Work to complete: Extract everything from the first line through the line with "cam_d.dof.use_dof = True;", both ends included, except for any pictures.

Supplied data:

※ ※ ※

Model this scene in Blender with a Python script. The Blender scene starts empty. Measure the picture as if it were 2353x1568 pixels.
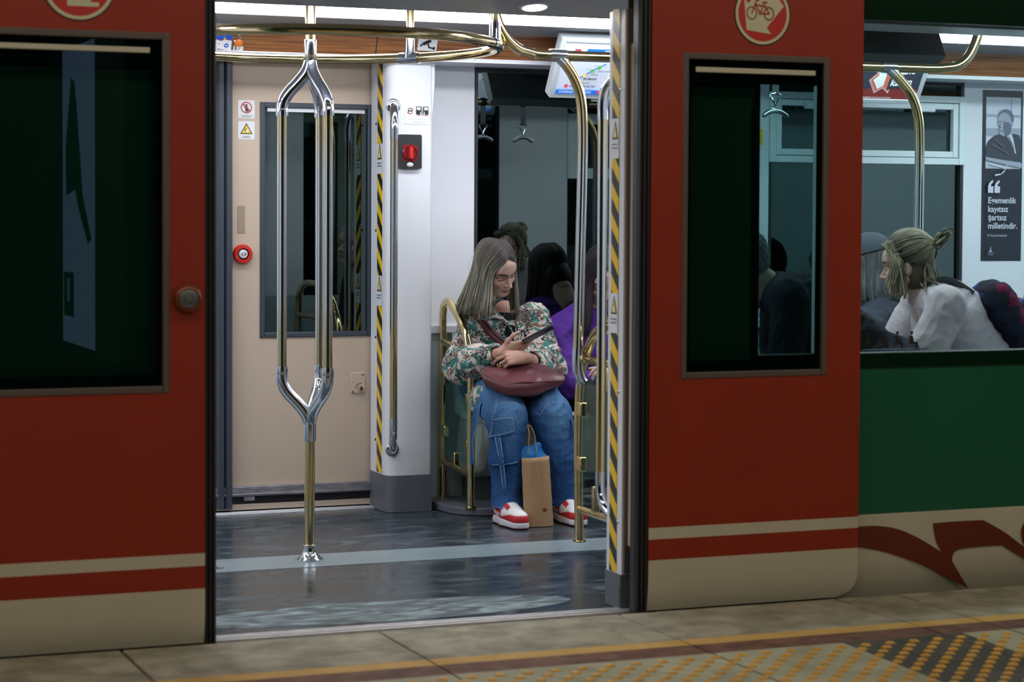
import bpy, bmesh, math, random
import numpy as np
from mathutils import Vector, Matrix

# ---------------------------------------------------------------- camera, world, lights
random.seed(7); np.random.seed(7)
S = bpy.context.scene
COL = S.collection
PI = math.pi
FPX, PPX, PPY = 4870.0, 1176.5, 678.0            # focal length and principal point in pixels of the 2353 x 1568 frame
CAM = np.array([0.0, -6.12, 1.287])

def _n(v): return v / np.linalg.norm(v)
_X = _n(np.array([13300 - PPX, 554.5 - PPY, FPX]))
_Z = _n(np.array([520 - PPX, 128700 - PPY, FPX])); _Z = _n(_Z - _X * (_X @ _Z))
ROT = np.stack([_X, np.cross(_X, _Z), -_Z], 1)    # camera axes (right, down, forward) from the train's axes

def at(px, py, Y=None, Z=None, X=None):
    """the point of the plane Y=, Z= or X= that the photograph shows at this pixel"""
    r = ROT.T @ np.array([px - PPX, py - PPY, FPX])
    i, v = (1, Y) if Y is not None else ((2, Z) if Z is not None else (0, X))
    t = (v - CAM[i]) / r[i]
    return Vector(CAM + t * r)

cam_d = bpy.data.cameras.new('camera'); cam = bpy.data.objects.new('camera', cam_d); COL.objects.link(cam)
S.camera = cam
cam_d.sensor_width = 36.0; cam_d.lens = FPX / 2353 * 36
cam_d.shift_x = 0.0; cam_d.shift_y = -(784 - PPY) / 2353
M = Matrix(((ROT[0][0], -ROT[1][0], -ROT[2][0]), (ROT[0][1], -ROT[1][1], -ROT[2][1]), (ROT[0][2], -ROT[1][2], -ROT[2][2]))).to_4x4()
cam.matrix_world = Matrix.Translation(Vector(CAM)) @ M
cam_d.clip_start = 0.05
cam_d.dof.use_dof = True; cam_d.dof.focus_distance = 9.15; cam_d.dof.aperture_fstop = 3.6

S.view_settings.view_transform = 'Standard'; S.view_settings.look = 'None'
S.view_settings.exposure = 0.0; S.view_settings.gamma = 1.0
w = bpy.data.worlds.new('station_dark'); S.world = w; w.use_nodes = True
w.node_tree.nodes['Background'].inputs[0].default_value = (0.10, 0.12, 0.11, 1)
w.node_tree.nodes['Background'].inputs[1].default_value = 0.06

def area(name, loc, size, energy, color, rot=(0, 0, 0)):
    d = bpy.data.lights.new(name, 'AREA'); d.shape = 'RECTANGLE'; d.size, d.size_y = size
    d.energy = energy; d.color = color
    o = bpy.data.objects.new(name, d); COL.objects.link(o); o.location = loc; o.rotation_euler = rot
    return o
# the rows of lamps over the platform (behind and above the camera)
area('platform_lamp_row', (2.5, -1.5, 3.5), (14, 0.25), 72, (1.0, 0.88, 0.70), (math.radians(12), 0, 0))
area('platform_lamp_row.001', (2.5, -5.5, 3.4), (14, 0.25), 86, (1.0, 0.88, 0.70), (math.radians(25), 0, 0))

STRIP_E = 17.0      # the car's lit ceiling strips

# ---------------------------------------------------------------- materials
MATS = {}
def mat(name, col=(0.5, 0.5, 0.5), rough=0.5, metal=0.0, emit=None, es=1.0, spec=0.5, noise=None, bump=None, coat=0.0, attr=None, sss=0):
    """noise = (scale, amount, stretch) mottles the colour; bump = (scale, strength, stretch)"""
    m = bpy.data.materials.new(name); m.use_nodes = True
    nt = m.node_tree; b = nt.nodes['Principled BSDF']; L = nt.links.new
    b.inputs['Base Color'].default_value = (*col, 1); b.inputs['Roughness'].default_value = rough
    b.inputs['Metallic'].default_value = metal; b.inputs['Specular IOR Level'].default_value = spec
    b.inputs['Coat Weight'].default_value = coat
    if sss: b.inputs['Subsurface Weight'].default_value = sss; b.inputs['Subsurface Radius'].default_value = (0.01, 0.004, 0.002)
    src = None
    if attr:
        a = nt.nodes.new('ShaderNodeVertexColor'); a.layer_name = attr; src = a.outputs[0]
        L(src, b.inputs['Base Color'])
    def coords(stretch):
        tc = nt.nodes.new('ShaderNodeTexCoord'); mp = nt.nodes.new('ShaderNodeMapping')
        mp.inputs['Scale'].default_value = stretch; L(tc.outputs['Object'], mp.inputs[0]); return mp.outputs[0]
    if noise:
        n = nt.nodes.new('ShaderNodeTexNoise'); n.inputs['Scale'].default_value = noise[0]; n.inputs['Detail'].default_value = 5
        L(coords(noise[2] if len(noise) > 2 else (1, 1, 1)), n.inputs['Vector'])
        r = nt.nodes.new('ShaderNodeMapRange'); r.inputs[1].default_value = 0.3; r.inputs[2].default_value = 0.7
        r.inputs[3].default_value = 1 - noise[1]; r.inputs[4].default_value = 1 + noise[1]
        L(n.outputs[0], r.inputs[0])
        mx = nt.nodes.new('ShaderNodeMix'); mx.data_type = 'RGBA'; mx.blend_type = 'MULTIPLY'; mx.inputs[0].default_value = 1
        if src: L(src, mx.inputs[6])
        else: mx.inputs[6].default_value = (*col, 1)
        L(r.outputs[0], mx.inputs[7]); L(mx.outputs[2], b.inputs['Base Color'])
    if bump:
        n = nt.nodes.new('ShaderNodeTexNoise'); n.inputs['Scale'].default_value = bump[0]; n.inputs['Detail'].default_value = 4
        L(coords(bump[2] if len(bump) > 2 else (1, 1, 1)), n.inputs['Vector'])
        bp = nt.nodes.new('ShaderNodeBump'); bp.inputs['Strength'].default_value = bump[1]; bp.inputs['Distance'].default_value = 0.01
        L(n.outputs[0], bp.inputs['Height']); L(bp.outputs[0], b.inputs['Normal'])
    if emit:
        b.inputs['Emission Color'].default_value = (*emit, 1); b.inputs['Emission Strength'].default_value = es
    MATS[name] = m
    return m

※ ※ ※

Final result:
Model this scene in Blender with a Python script. The Blender scene starts empty. Measure the picture as if it were 2353x1568 pixels.
import bpy, bmesh, math, random
import numpy as np
from mathutils import Vector, Matrix

# ---------------------------------------------------------------- camera, world, lights
random.seed(7); np.random.seed(7)
S = bpy.context.scene
COL = S.collection
PI = math.pi
FPX, PPX, PPY = 4870.0, 1176.5, 678.0            # focal length and principal point in pixels of the 2353 x 1568 frame
CAM = np.array([0.0, -6.12, 1.287])

def _n(v): return v / np.linalg.norm(v)
_X = _n(np.array([13300 - PPX, 554.5 - PPY, FPX]))
_Z = _n(np.array([520 - PPX, 128700 - PPY, FPX])); _Z = _n(_Z - _X * (_X @ _Z))
ROT = np.stack([_X, np.cross(_X, _Z), -_Z], 1)    # camera axes (right, down, forward) from the train's axes

def at(px, py, Y=None, Z=None, X=None):
    """the point of the plane Y=, Z= or X= that the photograph shows at this pixel"""
    r = ROT.T @ np.array([px - PPX, py - PPY, FPX])
    i, v = (1, Y) if Y is not None else ((2, Z) if Z is not None else (0, X))
    t = (v - CAM[i]) / r[i]
    return Vector(CAM + t * r)

cam_d = bpy.data.cameras.new('camera'); cam = bpy.data.objects.new('camera', cam_d); COL.objects.link(cam)
S.camera = cam
cam_d.sensor_width = 36.0; cam_d.lens = FPX / 2353 * 36
cam_d.shift_x = 0.0; cam_d.shift_y = -(784 - PPY) / 2353
M = Matrix(((ROT[0][0], -ROT[1][0], -ROT[2][0]), (ROT[0][1], -ROT[1][1], -ROT[2][1]), (ROT[0][2], -ROT[1][2], -ROT[2][2]))).to_4x4()
cam.matrix_world = Matrix.Translation(Vector(CAM)) @ M
cam_d.clip_start = 0.05
cam_d.dof.use_dof = True; cam_d.dof.focus_distance = 9.15; cam_d.dof.aperture_fstop = 3.6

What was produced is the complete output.